5. The tension of gospel living in the world today.
As those living between the resurrection and return of Christ, we rejoice and give thanks for all the good gifts we receive from God's hand in creation. We also count it all joy when we suffer the inevitable trials, illnesses and persecutions of this present evil age, knowing that in his goodness, God uses them to prove and strengthen our faith. In the midst of our trials, we entrust ourselves to God and devote ourselves to doing good, confident that he will deliver us, either now or in the age to come. We long for the resurrection of the dead and the new creation, which God will bring decisively in his own secret time, and in which all the blessings won by Christ will be experienced in their fullness, including freedom from sickness, pain, injustice, poverty and death.
Accordingly, we stand opposed to the ‘social gospel’, the ‘prosperity gospel’ and the ‘healing gospel’—all of which falsely seek to draw into this age the blessings of the next. We also lament how many are in love with this present world and its pleasures, rather than longing for the age to come.
6. The urgency of gospel living in the world today.

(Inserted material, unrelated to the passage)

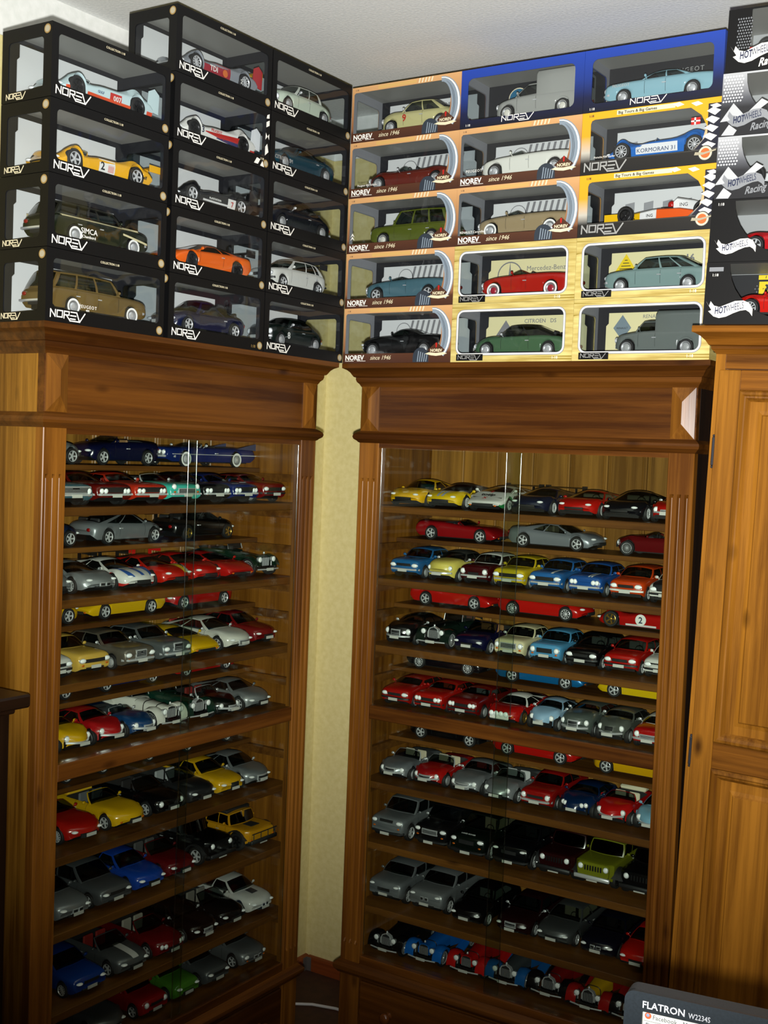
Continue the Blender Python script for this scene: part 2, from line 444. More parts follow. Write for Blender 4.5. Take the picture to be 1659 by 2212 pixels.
LF = (XL, -AL - W_, 0, PI / 2); RF = (BR, -YR, 0, 0)
cabL = cabinet('dark pine glazed cabinet against left wall, under the black boxes', LF[:3], LF[3], RZL)
cabR = cabinet('dark pine glazed cabinet along back wall, between wall strip and honey wardrobe', RF[:3], RF[3], RZR)
def W2(F, x, y, z):
    c, s = math.cos(F[3]), math.sin(F[3]); return (F[0] + c*x - s*y, F[1] + s*x + c*y, F[2] + z)

# ---------------------------------------------------------------- honey-coloured wardrobe on the right
wd = thing('wardrobe', 'honey pine panelled wardrobe beside the right display cabinet', 'wardrobe', None, (1.362, -.62, 0)); wd.rotation_euler = (0, .0245, 0)
def WP(name, mb, m, ang=30, parent=None): return mb.build(name, m, parent or wd, ang)
b = MB(); b.box(0, .02, .0, .54, 0, 1.835); WP('side_panel', b, WD_Z)
b = MB(); b.box(.02, 1.1, .002, .02, 1.800, 1.835); WP('top_rail', b, WD_X)
b = MB(); b.box(.02, 1.1, .012, .54, .02, 1.80); WP('carcass', b, SH_X)
b = MB(); sweep3(b, [(0, 1.828), (.003, 1.832), (.009, 1.838), (.009, 1.843), (.013, 1.845), (.018, 1.853), (.026, 1.861), (.034, 1.866), (.040, 1.868), (.040, 1.879), (.0385, 1.8805)], 1.1, .54); WP('crown_moulding', b, WD_X, 24)
b = MB(); b.box(-.0395, 1.139, -.0395, .54, 1.873, 1.8805); WP('top_board', b, WD_X)
door = MB(); door.rbox(.0095, .053, -.004, .012, .06, 1.797, .0015); door = WP('door', door, WD_Z)
def dpart(name, mb, m, ang=24): return mb.build(name, m, door, ang)
for z0, z1 in ((1.757, 1.797), (1.002, 1.055), (.06, .12)):
    b = MB(); b.rbox(.053, .55, -.004, .012, z0, z1, .0015); dpart('door_rail', b, WD_X)
b = MB(); b.rbox(.50, .55, -.0042, .012, .06, 1.797, .0015); dpart('door_stile', b, WD_Z)
for z0, z1 in ((1.055, 1.757), (.12, 1.002)):
    x0, x1 = .053, .50
    mo = [(0, -.004), (.003, -.008), (.008, -.009), (.011, -.006), (.014, -.0055), (.018, -.0005), (.021, .004)]
    b = MB()
    b.grid([[(x0 + u, v, z0 + u), (x1 - u, v, z0 + u), (x1 - u, v, z1 - u), (x0 + u, v, z1 - u)] for u, v in mo], close=True); dpart('panel_moulding', b, WD_Z, 15)
    pn = [(.020, .004), (.038, .0035), (.046, .001), (.049, -.0025), (.053, -.003)]
    b = MB(); rows = [[(x0 + u, v, z0 + u), (x1 - u, v, z0 + u), (x1 - u, v, z1 - u), (x0 + u, v, z1 - u)] for u, v in pn]
    b.grid(rows, close=True); b.face(rows[-1]); dpart('door_panel', b, WD_Z, 12)
HNG = mat('tarnished_hinge', '#4a4a50', .35, .8)
for zc in (1.635, 1.030):
    b = MB(); b.lathe([(.0001, -.034), (.0022, -.033), (.0026, -.030), (.0016, -.029), (.0030, -.027), (.0030, .027), (.0016, .029), (.0026, .030), (.0022, .033), (.0001, .034)], (.0085, -.0035, zc), 'Z', 10); WP('hinge', b, HNG)

# ---------------------------------------------------------------- dark chest in the lower left corner
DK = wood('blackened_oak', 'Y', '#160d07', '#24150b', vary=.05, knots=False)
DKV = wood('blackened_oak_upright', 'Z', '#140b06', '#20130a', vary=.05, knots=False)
hut = thing('dark_hutch', 'nearly black wooden hutch at lower left, in front of the left cabinet', 'cupboard', None, (0, 0, 0))
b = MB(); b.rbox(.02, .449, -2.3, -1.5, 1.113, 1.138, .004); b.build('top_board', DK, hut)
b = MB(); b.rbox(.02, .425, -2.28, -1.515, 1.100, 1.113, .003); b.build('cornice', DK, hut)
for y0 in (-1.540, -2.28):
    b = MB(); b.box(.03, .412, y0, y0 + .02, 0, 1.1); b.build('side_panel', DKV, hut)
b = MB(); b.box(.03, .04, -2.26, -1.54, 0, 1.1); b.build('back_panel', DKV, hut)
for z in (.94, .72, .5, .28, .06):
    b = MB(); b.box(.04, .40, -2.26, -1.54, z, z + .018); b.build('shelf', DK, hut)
t = thing('dark_box', 'small dark box standing on the nearly black hutch', 'box', None, (.24, -1.66, 1.138))
b = MB(); b.rbox(-.13, .133, -.14, .10, 0, .050, .004); b.build('body', mat('dark_case', '#17120e', .5), t)
b = MB(); b.rbox(-.132, .135, -.142, .102, .050, .060, .003); b.build('lid', mat('dark_case_lid', '#1c1510', .45), t)

# ---------------------------------------------------------------- monitor in the lower right corner
BEZ = noisy('anthracite_bezel', '#1f272d', '#1b2227', 400, .42, .1, .0004)
mon = thing('monitor', 'flat black computer monitor at the lower right, screen switched on', 'monitor', None, (1.8030, -1.9850, 1.1315), .155)
mon.rotation_euler = (-.03, 0, .155)
b = MB(); rad = .010
def rr(x0, x1, z0, z1, r, n=6):
    p = []
    for cx_, cz_, a0 in ((x1 - r, z1 - r, 0), (x0 + r, z1 - r, 90), (x0 + r, z0 + r, 180), (x1 - r, z0 + r, 270)):
        for k in range(n + 1):
            a = math.radians(a0 + 90 * k / n); p.append((cx_ + r * math.cos(a), cz_ + r * math.sin(a)))
    return p
def ring(b, outer, inner, y0, y1, m=0):
    n = len(outer)
    for i in range(n):
        j = (i + 1) % n; O, Q, I, J = outer[i], outer[j], inner[i], inner[j]
        b.face(((O[0], y0, O[1]), (Q[0], y0, Q[1]), (J[0], y0, J[1]), (I[0], y0, I[1])), m)
        b.face(((I[0], y0, I[1]), (J[0], y0, J[1]), (J[0], y1, J[1]), (I[0], y1, I[1])), m)
        b.face(((O[0], y1, O[1]), (Q[0], y1, Q[1]), (Q[0], y0, Q[1]), (O[0], y0, O[1])), m)
ring(b, rr(0, .511, -.345, 0, .009), rr(.0165, .4945, -.3145, -.0172, .0008), 0, .006); b.build('bezel', BEZ, mon, 40)
b = MB(); o1, o2, o3 = rr(0, .511, -.345, 0, .009), rr(.004, .507, -.341, -.004, .009), rr(.03, .48, -.32, -.03, .03)
rows = [[(x, .004, z) for x, z in o1], [(x, .022, z) for x, z in o1], [(x, .026, z) for x, z in o2], [(x, .05, z) for x, z in o3]]
b.grid(rows, close=True); b.face(rows[-1]); b.face(rows[0][::-1]); b.build('back_shell', noisy('matt_black_shell', '#23262a', '#1d2023', 500, .6, .2, .0005), mon, 40)
SCR = mat('lit_screen', '#c9cbbd', .5, emit=.42)
b = MB(); b.box(.0165, .4945, .0035, .005, -.3145, -.0172); b.build('screen', SCR, mon)
SCT = mat('screen_text', '#51545c', .6, emit=.25)
ICO = mat('screen_icon_orange', '#c2562b', .6, emit=.3)
b = MB(); b.lathe([(.0001, .0030), (.0030, .0031)], (.0212, 0, -.0212), 'Y', 16); b.build('browser_icon', ICO, mon)
b = MB(); b.lathe([(.0001, .0026), (.0015, .0027)], (.0210, 0, -.0206), 'Y', 12); b.build('browser_icon', mat('screen_icon_blue', '#7d8fae', .6, emit=.3), mon)
b = MB(); b.box(.017, .494, .0030, .0034, -.0262, -.0260); b.build('title_rule', SCT, mon)
lettering('Facebook - Mozilla Firefox', .0056, SCT, mon, (.0252, .0031, -.0237), bold=.004)
lettering('Eigl', .0058, SCT, mon, (.0192, .0031, -.0318), bold=.01)
lettering('S', .0058, SCT, mon, (.0400, .0031, -.0318), bold=.01)
BRD = mat('silver_monitor_print', '#c3c6cc', .4)
lettering('FLATRON', .0088, BRD, mon, (.0160, -.0003, -.0135), bold=.018, xs=.98)
lettering('W2234S', .0068, BRD, mon, (.0570, -.0003, -.0140), xs=.80)
b = MB(); b.rbox(.2, .31, .02, .05, -.50, -.30, .004); b.build('stand_neck', BLK, mon)
b = MB(); b.rbox(.13, .38, -.07, .13, -.515, -.50, .004); b.build('stand_foot', BLK, mon)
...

By their nature, these glorious gospel truths demand not only to be proclaimed and contended for, but also to be lived. To assent to these truths without also enacting them in our lives is neither to understand them nor really to believe them.
Thus, in the power of the Holy Spirit, and with our hearts compelled by the love of Christ, we declare our determination to
- abandon our lives to the honour and service of Christ in daily holiness and decision-making
- pray constantly in Christ's name for the fruitfulness and growth of his gospel
- speak the Bible's life-changing word whenever and however we can—in the home, in the world and in the fellowship of his people.